• **DATA SHOWN**:
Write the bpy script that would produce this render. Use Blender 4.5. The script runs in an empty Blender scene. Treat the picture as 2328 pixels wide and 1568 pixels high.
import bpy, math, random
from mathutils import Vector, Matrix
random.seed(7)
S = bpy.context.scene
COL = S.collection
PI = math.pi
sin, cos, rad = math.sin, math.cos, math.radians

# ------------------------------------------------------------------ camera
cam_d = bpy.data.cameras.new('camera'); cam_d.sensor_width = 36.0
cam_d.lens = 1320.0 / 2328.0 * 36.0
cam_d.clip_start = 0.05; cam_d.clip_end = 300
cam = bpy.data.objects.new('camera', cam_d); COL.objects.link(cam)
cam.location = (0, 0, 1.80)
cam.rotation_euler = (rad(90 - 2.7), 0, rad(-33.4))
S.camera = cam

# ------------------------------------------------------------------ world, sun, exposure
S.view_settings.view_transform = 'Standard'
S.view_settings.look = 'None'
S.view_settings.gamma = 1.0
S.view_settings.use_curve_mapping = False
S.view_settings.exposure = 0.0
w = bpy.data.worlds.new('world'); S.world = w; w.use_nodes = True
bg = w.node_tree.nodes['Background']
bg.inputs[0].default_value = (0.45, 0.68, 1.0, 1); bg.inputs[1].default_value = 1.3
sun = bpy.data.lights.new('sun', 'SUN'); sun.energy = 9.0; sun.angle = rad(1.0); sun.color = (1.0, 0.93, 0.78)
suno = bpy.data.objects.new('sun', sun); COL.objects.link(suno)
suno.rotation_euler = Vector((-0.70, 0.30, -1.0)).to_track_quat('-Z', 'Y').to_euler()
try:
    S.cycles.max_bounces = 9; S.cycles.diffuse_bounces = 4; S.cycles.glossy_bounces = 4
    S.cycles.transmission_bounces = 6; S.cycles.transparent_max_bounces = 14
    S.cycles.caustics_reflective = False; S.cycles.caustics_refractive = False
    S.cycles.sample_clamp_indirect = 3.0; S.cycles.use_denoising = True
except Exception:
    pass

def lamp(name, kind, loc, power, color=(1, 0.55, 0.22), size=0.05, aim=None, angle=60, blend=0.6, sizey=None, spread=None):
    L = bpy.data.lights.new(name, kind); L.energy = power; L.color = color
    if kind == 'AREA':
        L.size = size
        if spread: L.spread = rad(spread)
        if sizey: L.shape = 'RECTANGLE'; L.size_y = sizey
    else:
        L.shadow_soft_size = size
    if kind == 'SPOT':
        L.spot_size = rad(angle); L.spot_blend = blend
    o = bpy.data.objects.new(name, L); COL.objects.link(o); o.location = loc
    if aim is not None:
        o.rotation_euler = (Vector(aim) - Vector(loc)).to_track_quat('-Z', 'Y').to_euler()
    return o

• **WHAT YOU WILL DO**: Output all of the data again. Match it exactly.

• **SOLUTION TO THIS TASK**:
Write the bpy script that would produce this render. Use Blender 4.5. The script runs in an empty Blender scene. Treat the picture as 2328 pixels wide and 1568 pixels high.
import bpy, math, random
from mathutils import Vector, Matrix
random.seed(7)
S = bpy.context.scene
COL = S.collection
PI = math.pi
sin, cos, rad = math.sin, math.cos, math.radians

# ------------------------------------------------------------------ camera
cam_d = bpy.data.cameras.new('camera'); cam_d.sensor_width = 36.0
cam_d.lens = 1320.0 / 2328.0 * 36.0
cam_d.clip_start = 0.05; cam_d.clip_end = 300
cam = bpy.data.objects.new('camera', cam_d); COL.objects.link(cam)
cam.location = (0, 0, 1.80)
cam.rotation_euler = (rad(90 - 2.7), 0, rad(-33.4))
S.camera = cam

# ------------------------------------------------------------------ world, sun, exposure
S.view_settings.view_transform = 'Standard'
S.view_settings.look = 'None'
S.view_settings.gamma = 1.0
S.view_settings.use_curve_mapping = False
S.view_settings.exposure = 0.0
w = bpy.data.worlds.new('world'); S.world = w; w.use_nodes = True
bg = w.node_tree.nodes['Background']
bg.inputs[0].default_value = (0.45, 0.68, 1.0, 1); bg.inputs[1].default_value = 1.3
sun = bpy.data.lights.new('sun', 'SUN'); sun.energy = 9.0; sun.angle = rad(1.0); sun.color = (1.0, 0.93, 0.78)
suno = bpy.data.objects.new('sun', sun); COL.objects.link(suno)
suno.rotation_euler = Vector((-0.70, 0.30, -1.0)).to_track_quat('-Z', 'Y').to_euler()
try:
    S.cycles.max_bounces = 9; S.cycles.diffuse_bounces = 4; S.cycles.glossy_bounces = 4
    S.cycles.transmission_bounces = 6; S.cycles.transparent_max_bounces = 14
    S.cycles.caustics_reflective = False; S.cycles.caustics_refractive = False
    S.cycles.sample_clamp_indirect = 3.0; S.cycles.use_denoising = True
except Exception:
    pass

def lamp(name, kind, loc, power, color=(1, 0.55, 0.22), size=0.05, aim=None, angle=60, blend=0.6, sizey=None, spread=None):
    L = bpy.data.lights.new(name, kind); L.energy = power; L.color = color
    if kind == 'AREA':
        L.size = size
        if spread: L.spread = rad(spread)
        if sizey: L.shape = 'RECTANGLE'; L.size_y = sizey
    else:
        L.shadow_soft_size = size
    if kind == 'SPOT':
        L.spot_size = rad(angle); L.spot_blend = blend
    o = bpy.data.objects.new(name, L); COL.objects.link(o); o.location = loc
    if aim is not None:
        o.rotation_euler = (Vector(aim) - Vector(loc)).to_track_quat('-Z', 'Y').to_euler()
    return o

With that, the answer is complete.